Image: Amalia Raptopoulou

Greece’s public-school systems have always been underfunded, so the past five years of austerity-driven cuts have hit them especially hard. According to Greece’s schoolteachers union, the country has 28,500 fewer teachers and 1,200 fewer schools than in 2008. Public spending on education has been cut to less than 3% of GDP, well below the EU average.

In turn, Greek teachers now work more hours with bigger classes for less money. Salaries have been reduced by up to 45%, with some young teachers making as little as €700 ($766) per month, before taxes. What’s more, given a shortage of supplies, Giannati often finds herself buying supplies out of her own pocket: markers, notebooks, and paper for the photocopy machine.

Irini Vlazaki is an elementary school teacher in the rural town of Plati, 30 miles from Thessaloniki. There, school buildings are “badly restored,” she tells Quartz. “They’re just painted. That’s not enough. We have to fix the septic systems, fix the walls, not just paint them on top.”

Both Vlazaki and Giannati teach at schools in working-class areas, where austerity measures and soaring unemployment have hit local families particularly hard. Students have started coming to Giannati’s schools with holes in their shoes. Before two years ago, she had never seen that level of poverty in her classrooms.

“We have a lot of kids without food, so sometimes we buy them something from the canteen,” she says. “But you can’t do this every day, and you can’t do this for every child. We can’t buy the children shoes because we also have our own problems. We have to handle our own financial situation. This breaks our hearts.”

The course ahead

During the winter, a collapsed roof at a high school in Imathia led to extensive rain and electrical damage. It has been temporarily repaired, but is still not fully fixed.
During the winter, a collapsed roof at a high school in Imathia led to extensive rain and electrical damage. It has been temporarily repaired, but is still not fully fixed.
Image: Amalia Raptopoulou

So these teachers, who are struggling to make ends meet themselves, have the added responsibility to help their students make sense of the confusing and increasingly hostile world around them. For her young students, Vlazaki has found it best to keep it emotional, not intellectual.

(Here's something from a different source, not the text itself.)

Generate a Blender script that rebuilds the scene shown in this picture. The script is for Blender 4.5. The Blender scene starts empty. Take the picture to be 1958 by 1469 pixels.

“Most children don’t have an idea of what ‘economy’ means. So if I use words they don’t know, it’s no use. I used to try, but now I use physical contact,” she says. “I hug them. I try to have them open up and build trust so they can come tell me how they feel. And I try as much as I can to show them that knowledge can empower them.”

Giannati often brings political conversations into her high-school classrooms, because she wants her students to understand the issues at stake. Since students are heavily influenced by their parents’ politics, she adds an educational element to the sometimes fractious discussions by getting the students to express their political opinions in English, and bases the conversations on English-language newspaper articles.

Fear for the future

A door at Manolis Andronikos Gymnasio, an elementary school in Vergina.
A door at Manolis Andronikos Gymnasio, an elementary school in Vergina.
Image: Amalia Raptopoulou

It’s difficult to end conversations with Greek teachers on a hopeful note. Schools are understaffed and staff are underpaid. Many students could use the help of social workers during these unstable times, but that is a luxury for schools where even basic supplies are scarce. But can teachers at least feel empowered by the influence they have on young people’s lives? By the stability, guidance, and knowledge that they can provide in these trying times?

“A lot of us feel weak,” Vlazaki says. “We believe that because we’re in a system that’s so oppressing, and because we’re in a country that’s been so taken advantage of, that we’ll always be under someone’s boot and cannot do anything about it.”

But it doesn’t have to stay that way. “It’s true, of course, that we cannot press a button and have things change, but we don’t believe in the difference we as teachers can make in these communities,” she says. “This is something I would like to see us fight.”